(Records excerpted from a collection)
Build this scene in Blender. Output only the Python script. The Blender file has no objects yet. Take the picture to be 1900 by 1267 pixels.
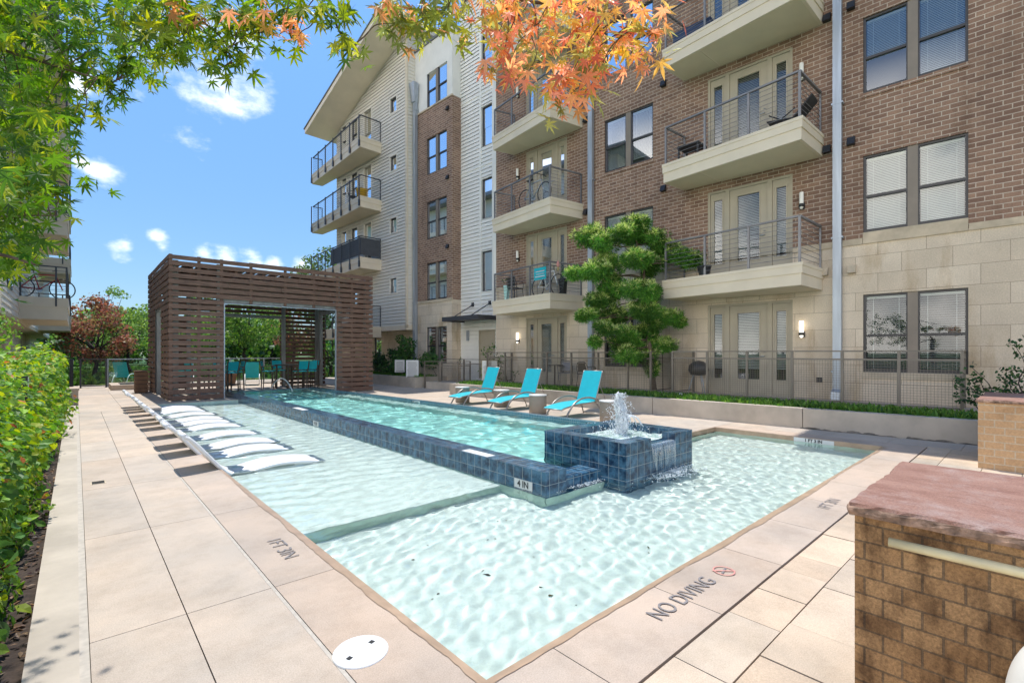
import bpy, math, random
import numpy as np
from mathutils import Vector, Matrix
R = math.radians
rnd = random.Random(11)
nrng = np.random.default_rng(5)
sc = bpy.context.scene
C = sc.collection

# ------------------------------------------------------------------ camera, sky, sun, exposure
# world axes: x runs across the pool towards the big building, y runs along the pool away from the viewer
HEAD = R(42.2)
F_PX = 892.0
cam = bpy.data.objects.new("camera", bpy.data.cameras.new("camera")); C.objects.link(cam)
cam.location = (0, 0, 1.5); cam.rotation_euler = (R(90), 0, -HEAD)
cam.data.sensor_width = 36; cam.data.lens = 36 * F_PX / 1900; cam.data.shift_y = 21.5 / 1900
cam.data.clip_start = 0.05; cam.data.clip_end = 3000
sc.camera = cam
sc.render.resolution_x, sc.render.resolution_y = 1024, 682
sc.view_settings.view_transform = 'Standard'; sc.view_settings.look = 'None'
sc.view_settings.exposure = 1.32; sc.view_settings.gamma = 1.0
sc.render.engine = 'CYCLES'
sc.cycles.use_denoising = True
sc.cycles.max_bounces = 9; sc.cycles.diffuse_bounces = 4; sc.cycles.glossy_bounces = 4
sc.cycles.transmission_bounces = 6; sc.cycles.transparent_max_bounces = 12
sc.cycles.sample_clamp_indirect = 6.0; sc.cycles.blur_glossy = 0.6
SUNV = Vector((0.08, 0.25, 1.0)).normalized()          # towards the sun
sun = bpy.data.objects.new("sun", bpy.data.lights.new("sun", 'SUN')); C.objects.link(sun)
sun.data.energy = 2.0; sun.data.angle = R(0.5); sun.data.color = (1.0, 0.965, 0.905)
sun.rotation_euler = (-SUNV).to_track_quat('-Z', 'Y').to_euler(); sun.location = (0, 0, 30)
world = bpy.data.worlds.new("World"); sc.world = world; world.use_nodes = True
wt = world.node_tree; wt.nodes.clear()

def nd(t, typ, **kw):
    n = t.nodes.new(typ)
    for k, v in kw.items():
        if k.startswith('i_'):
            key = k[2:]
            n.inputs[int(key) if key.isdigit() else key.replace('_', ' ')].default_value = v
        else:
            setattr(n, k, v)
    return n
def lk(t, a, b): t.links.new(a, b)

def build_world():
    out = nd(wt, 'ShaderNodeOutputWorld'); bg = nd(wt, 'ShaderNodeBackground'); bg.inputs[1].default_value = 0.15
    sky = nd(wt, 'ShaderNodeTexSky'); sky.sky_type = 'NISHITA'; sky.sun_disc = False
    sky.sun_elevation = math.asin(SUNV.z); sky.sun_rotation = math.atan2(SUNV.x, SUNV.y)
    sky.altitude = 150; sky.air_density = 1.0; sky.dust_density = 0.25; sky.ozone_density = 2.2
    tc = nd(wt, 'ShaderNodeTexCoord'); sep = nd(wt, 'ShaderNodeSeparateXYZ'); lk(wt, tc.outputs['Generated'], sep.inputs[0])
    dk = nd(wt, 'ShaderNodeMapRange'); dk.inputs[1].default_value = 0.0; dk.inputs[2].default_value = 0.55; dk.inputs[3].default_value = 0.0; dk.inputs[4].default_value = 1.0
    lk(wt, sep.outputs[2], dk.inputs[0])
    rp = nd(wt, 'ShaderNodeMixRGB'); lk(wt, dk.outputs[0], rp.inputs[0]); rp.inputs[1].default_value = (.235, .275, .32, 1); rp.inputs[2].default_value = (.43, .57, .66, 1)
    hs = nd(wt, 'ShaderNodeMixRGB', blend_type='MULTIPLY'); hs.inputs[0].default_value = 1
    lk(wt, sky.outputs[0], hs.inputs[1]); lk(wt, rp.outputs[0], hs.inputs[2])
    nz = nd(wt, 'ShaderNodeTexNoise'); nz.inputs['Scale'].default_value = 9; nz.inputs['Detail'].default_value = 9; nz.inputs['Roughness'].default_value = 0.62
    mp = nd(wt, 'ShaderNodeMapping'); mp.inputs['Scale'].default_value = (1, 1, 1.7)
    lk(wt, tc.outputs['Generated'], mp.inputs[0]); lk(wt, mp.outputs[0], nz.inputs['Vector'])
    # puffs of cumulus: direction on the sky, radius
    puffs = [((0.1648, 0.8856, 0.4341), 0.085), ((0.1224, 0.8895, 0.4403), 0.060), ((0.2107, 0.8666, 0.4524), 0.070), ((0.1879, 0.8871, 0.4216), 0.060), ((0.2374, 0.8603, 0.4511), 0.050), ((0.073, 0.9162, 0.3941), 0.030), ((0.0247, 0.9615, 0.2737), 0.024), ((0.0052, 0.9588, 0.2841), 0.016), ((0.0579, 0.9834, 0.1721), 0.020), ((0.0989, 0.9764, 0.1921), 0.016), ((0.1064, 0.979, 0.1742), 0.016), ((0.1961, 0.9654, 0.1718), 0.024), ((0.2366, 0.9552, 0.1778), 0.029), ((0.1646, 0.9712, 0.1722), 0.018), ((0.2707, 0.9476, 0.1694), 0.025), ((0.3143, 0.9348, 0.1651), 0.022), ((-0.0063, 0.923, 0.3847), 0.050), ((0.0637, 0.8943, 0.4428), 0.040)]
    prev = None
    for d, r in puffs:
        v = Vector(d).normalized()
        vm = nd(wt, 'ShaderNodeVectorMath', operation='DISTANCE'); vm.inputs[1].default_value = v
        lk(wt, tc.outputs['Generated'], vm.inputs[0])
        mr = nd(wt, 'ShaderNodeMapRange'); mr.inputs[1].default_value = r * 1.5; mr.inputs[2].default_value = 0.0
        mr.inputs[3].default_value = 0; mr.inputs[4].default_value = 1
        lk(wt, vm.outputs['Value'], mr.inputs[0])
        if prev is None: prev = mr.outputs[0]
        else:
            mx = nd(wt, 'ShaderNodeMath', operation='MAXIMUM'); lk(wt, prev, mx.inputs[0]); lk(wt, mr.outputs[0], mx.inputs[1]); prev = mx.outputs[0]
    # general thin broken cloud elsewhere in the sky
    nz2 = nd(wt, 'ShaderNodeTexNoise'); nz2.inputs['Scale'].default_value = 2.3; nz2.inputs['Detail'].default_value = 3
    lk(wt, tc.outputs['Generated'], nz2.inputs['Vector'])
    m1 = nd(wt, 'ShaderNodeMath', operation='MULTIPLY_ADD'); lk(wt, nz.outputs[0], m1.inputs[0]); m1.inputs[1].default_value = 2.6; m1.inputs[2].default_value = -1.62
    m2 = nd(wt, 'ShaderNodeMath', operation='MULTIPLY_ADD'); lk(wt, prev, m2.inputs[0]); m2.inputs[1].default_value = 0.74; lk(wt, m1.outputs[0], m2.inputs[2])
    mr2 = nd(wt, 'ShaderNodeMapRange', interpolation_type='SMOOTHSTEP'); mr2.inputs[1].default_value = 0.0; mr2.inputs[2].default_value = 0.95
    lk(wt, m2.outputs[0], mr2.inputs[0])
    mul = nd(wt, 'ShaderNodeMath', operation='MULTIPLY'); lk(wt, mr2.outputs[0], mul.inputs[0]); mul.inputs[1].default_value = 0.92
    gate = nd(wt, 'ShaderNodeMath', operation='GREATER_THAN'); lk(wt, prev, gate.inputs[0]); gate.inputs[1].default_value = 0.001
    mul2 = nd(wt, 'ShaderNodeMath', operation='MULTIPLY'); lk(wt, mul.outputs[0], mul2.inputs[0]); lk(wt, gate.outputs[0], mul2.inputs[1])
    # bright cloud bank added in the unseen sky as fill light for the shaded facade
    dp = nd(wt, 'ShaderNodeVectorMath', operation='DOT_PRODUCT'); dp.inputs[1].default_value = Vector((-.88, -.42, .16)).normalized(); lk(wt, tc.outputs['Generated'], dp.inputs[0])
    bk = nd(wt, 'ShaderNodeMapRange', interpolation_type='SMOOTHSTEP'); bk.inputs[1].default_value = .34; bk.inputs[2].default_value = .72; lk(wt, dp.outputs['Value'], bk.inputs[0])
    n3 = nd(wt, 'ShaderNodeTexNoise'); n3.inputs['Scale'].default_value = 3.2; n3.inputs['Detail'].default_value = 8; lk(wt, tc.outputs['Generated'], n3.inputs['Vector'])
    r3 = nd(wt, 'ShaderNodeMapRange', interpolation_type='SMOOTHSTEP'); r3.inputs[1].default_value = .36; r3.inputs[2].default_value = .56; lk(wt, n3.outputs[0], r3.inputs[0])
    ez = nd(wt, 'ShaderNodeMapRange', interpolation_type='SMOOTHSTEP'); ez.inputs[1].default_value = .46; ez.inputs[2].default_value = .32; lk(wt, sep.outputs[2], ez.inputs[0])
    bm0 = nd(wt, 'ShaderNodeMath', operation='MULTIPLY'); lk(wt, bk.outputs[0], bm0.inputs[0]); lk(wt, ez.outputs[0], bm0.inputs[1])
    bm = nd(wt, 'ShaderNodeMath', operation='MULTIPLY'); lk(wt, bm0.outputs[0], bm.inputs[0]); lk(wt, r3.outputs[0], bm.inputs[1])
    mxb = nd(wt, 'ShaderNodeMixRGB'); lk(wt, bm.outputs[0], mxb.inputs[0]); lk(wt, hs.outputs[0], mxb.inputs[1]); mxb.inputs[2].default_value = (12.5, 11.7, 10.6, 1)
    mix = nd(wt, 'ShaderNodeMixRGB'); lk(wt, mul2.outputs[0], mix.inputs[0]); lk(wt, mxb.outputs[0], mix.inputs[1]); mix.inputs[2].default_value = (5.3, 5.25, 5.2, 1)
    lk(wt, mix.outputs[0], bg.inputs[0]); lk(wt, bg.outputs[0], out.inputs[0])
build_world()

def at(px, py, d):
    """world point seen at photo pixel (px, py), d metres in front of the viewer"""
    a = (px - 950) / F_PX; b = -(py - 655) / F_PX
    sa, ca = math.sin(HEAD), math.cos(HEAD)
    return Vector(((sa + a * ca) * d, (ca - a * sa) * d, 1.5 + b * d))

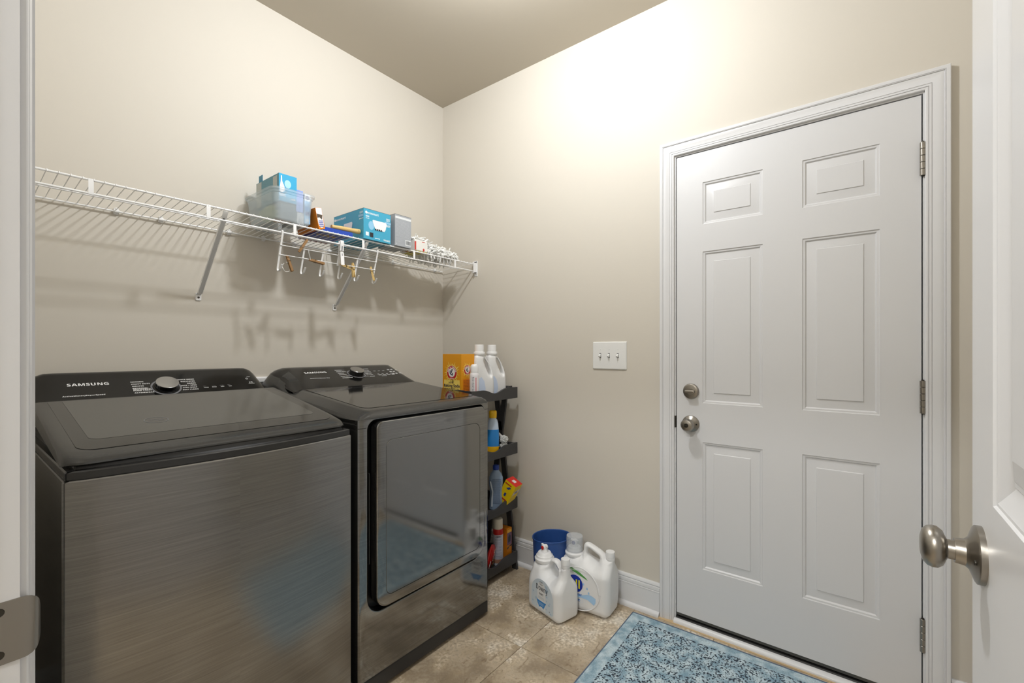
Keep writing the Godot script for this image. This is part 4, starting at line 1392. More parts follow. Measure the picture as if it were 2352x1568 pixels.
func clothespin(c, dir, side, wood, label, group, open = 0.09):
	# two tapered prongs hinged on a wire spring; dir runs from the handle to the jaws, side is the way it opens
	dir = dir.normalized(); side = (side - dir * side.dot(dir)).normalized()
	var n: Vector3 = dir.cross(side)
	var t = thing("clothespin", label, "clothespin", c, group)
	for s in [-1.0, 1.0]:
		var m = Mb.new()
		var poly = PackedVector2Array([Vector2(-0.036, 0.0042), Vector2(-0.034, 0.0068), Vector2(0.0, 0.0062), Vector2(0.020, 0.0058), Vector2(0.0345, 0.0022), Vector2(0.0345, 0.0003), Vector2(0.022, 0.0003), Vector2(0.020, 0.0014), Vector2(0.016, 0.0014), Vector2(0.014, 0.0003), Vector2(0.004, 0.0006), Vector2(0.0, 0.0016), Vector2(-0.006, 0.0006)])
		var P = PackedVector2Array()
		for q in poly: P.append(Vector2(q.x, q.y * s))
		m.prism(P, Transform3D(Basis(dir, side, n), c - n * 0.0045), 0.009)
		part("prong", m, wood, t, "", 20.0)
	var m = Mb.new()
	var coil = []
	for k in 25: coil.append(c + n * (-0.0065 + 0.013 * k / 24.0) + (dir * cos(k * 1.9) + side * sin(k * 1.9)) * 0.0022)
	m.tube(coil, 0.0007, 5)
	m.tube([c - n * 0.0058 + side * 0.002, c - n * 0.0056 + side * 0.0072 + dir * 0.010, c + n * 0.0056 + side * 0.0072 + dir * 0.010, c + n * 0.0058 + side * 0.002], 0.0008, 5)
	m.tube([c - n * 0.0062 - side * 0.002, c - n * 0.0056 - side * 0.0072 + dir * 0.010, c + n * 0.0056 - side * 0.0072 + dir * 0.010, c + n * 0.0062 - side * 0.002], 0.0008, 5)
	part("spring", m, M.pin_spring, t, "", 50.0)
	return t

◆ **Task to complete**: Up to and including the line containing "def lk(t, a, b): t.links.new(a, b)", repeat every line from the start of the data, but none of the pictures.

◆ **Output below**:
Build this scene in Blender. Output only the Python script. The Blender file has no objects yet. Take the picture to be 1900 by 1267 pixels.
import bpy, math, random
import numpy as np
from mathutils import Vector, Matrix
R = math.radians
rnd = random.Random(11)
nrng = np.random.default_rng(5)
sc = bpy.context.scene
C = sc.collection

# ------------------------------------------------------------------ camera, sky, sun, exposure
# world axes: x runs across the pool towards the big building, y runs along the pool away from the viewer
HEAD = R(42.2)
F_PX = 892.0
cam = bpy.data.objects.new("camera", bpy.data.cameras.new("camera")); C.objects.link(cam)
cam.location = (0, 0, 1.5); cam.rotation_euler = (R(90), 0, -HEAD)
cam.data.sensor_width = 36; cam.data.lens = 36 * F_PX / 1900; cam.data.shift_y = 21.5 / 1900
cam.data.clip_start = 0.05; cam.data.clip_end = 3000
sc.camera = cam
sc.render.resolution_x, sc.render.resolution_y = 1024, 682
sc.view_settings.view_transform = 'Standard'; sc.view_settings.look = 'None'
sc.view_settings.exposure = 1.32; sc.view_settings.gamma = 1.0
sc.render.engine = 'CYCLES'
sc.cycles.use_denoising = True
sc.cycles.max_bounces = 9; sc.cycles.diffuse_bounces = 4; sc.cycles.glossy_bounces = 4
sc.cycles.transmission_bounces = 6; sc.cycles.transparent_max_bounces = 12
sc.cycles.sample_clamp_indirect = 6.0; sc.cycles.blur_glossy = 0.6
SUNV = Vector((0.08, 0.25, 1.0)).normalized()          # towards the sun
sun = bpy.data.objects.new("sun", bpy.data.lights.new("sun", 'SUN')); C.objects.link(sun)
sun.data.energy = 2.0; sun.data.angle = R(0.5); sun.data.color = (1.0, 0.965, 0.905)
sun.rotation_euler = (-SUNV).to_track_quat('-Z', 'Y').to_euler(); sun.location = (0, 0, 30)
world = bpy.data.worlds.new("World"); sc.world = world; world.use_nodes = True
wt = world.node_tree; wt.nodes.clear()

def nd(t, typ, **kw):
    n = t.nodes.new(typ)
    for k, v in kw.items():
        if k.startswith('i_'):
            key = k[2:]
            n.inputs[int(key) if key.isdigit() else key.replace('_', ' ')].default_value = v
        else:
            setattr(n, k, v)
    return n
def lk(t, a, b): t.links.new(a, b)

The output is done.